The projects’ implications go well beyond building more than 300 miles of new toll roads, which would criss-cross the rural and undeveloped interior areas of Florida.

Their paths are almost guaranteed to go through some of the most environmentally sensitive parts of the state. And under the law, the task forces are required to study a broad range of issues, including hurricane evacuation, congestion, autonomous vehicles, “trade and logistics” and broadband, water, and sewer connectivity.

Some of those topics aren’t listed anywhere on the task forces’ future agendas.
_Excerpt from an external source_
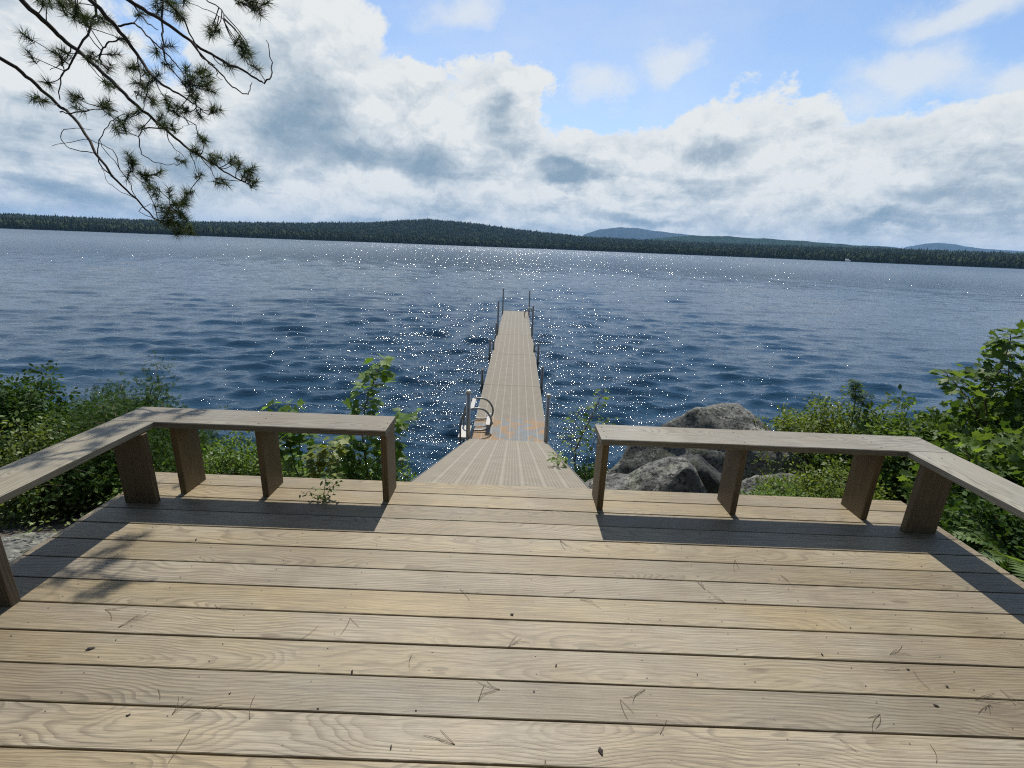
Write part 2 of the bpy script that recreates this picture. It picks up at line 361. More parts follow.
def dock_mat(name, tone, painted):
    m_, t, b, o = mat(name); co = t.new('ShaderNodeTexCoord').outputs['Object']; x, y, z = t.sep(co)
    fx = t.m('FRACT', t.m('ADD', t.m('DIVIDE', x, 0.15), 100.5))
    seam = t.m('SUBTRACT', 1.0, t.smooth(t.m('ABSOLUTE', t.m('SUBTRACT', fx, 0.5)), 0.032, 0.06))
    gx = t.m('ABSOLUTE', t.m('SUBTRACT', t.m('FRACT', t.m('ADD', t.m('DIVIDE', x, 0.025), 100.0)), 0.5))
    gy = t.m('ABSOLUTE', t.m('SUBTRACT', t.m('FRACT', t.m('ADD', t.m('DIVIDE', y, 0.05), 100.0)), 0.5))
    hole = t.m('MULTIPLY', t.smooth(gx, 0.16, 0.36), t.smooth(gy, 0.1, 0.3))
    n = t.noise(co, 5.0, 7, 0.7); n2 = t.noise(co, 55.0, 5, 0.7)
    c = t.ramp(n, [(0.3, tuple(q*0.84 for q in tone)), (0.7, tuple(q*1.1 for q in tone))])
    if painted:
        pn = t.noise(t.v('MULTIPLY', co, (1, 1.0, 1)), 3.6, 3, 0.5, 0.9); pw = t.smooth(t.noise(co, 14.0, 6, 0.7), 0.34, 0.56)
        pc = t.ramp(pn, [(0.48, (0.13, 0.19, 0.25)), (0.52, (0.36, 0.17, 0.035))])
        c = t.mix(t.m('MULTIPLY', t.m('SUBTRACT', 1.0, t.smooth(t.m('ADD', y, t.m('MULTIPLY', n, 0.3)), 0.95, 1.35)), t.m('MULTIPLY', pw, 0.55)), c, pc)
    c = t.mix(t.m('MULTIPLY', hole, 0.55), c, tuple(q*0.42 for q in tone))
    c = t.mix(t.m('MULTIPLY', seam, t.m('ADD', 0.15, t.m('MULTIPLY', n, 0.35))), c, (0.40, 0.37, 0.30))
    c = t.mix(t.m('MULTIPLY', t.smooth(n2, 0.56, 0.74), 0.45), c, (0.11, 0.095, 0.07))
    t.l.new(c, b.inputs['Base Color']); b.inputs['Roughness'].default_value = 0.7; b.inputs['Specular IOR Level'].default_value = 0.3
    bump(t, b, t.m('SUBTRACT', seam, hole), 0.5, 0.003); return m_
M_DOCK = dock_mat('perforated_dock_panels', (0.185, 0.160, 0.118), False)
M_DOCKP = dock_mat('perforated_dock_panels_painted', (0.185, 0.160, 0.118), True)
M_RAMP = dock_mat('ribbed_ramp_panels', (0.225, 0.197, 0.148), False)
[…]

Most of them aren’t scheduled to be brought up until their fourth meeting, in March.

Multiple task force members, including Ken Armstrong, CEO of the Florida Trucking Association, told the department Wednesday that the task forces should establish their objectives first before making recommendations.

Task force member Charles Lee, director of advocacy for the Audubon Florida, asked for an additional meeting to answer a simple question.

“Why are we here and what’s our desired objectives?” he said.

Janet Bowman, senior policy adviser for The Nature Conservancy, said an additional meeting addressing those questions would help “clear up the confusion” from the public.

The projects have received widespread public opposition. On Wednesday, multiple people told task force members that the projects had no justification.

RELATED: Florida’s new toll roads are supposed to help these counties. But they don’t want it.

Janet Barrow, a Marion County volunteer with the Withlacoochee, Willacoochee, Alapaha, Little, Santa Fe and Suwannee River Watershed Coalition, said she asked a transportation department employee this week how many people the department believed would use one of the toll roads.

“They looked and me and said, ‘Well, we’re looking for you to tell us that,'” Barrow said.

“The projects just don’t make sense.”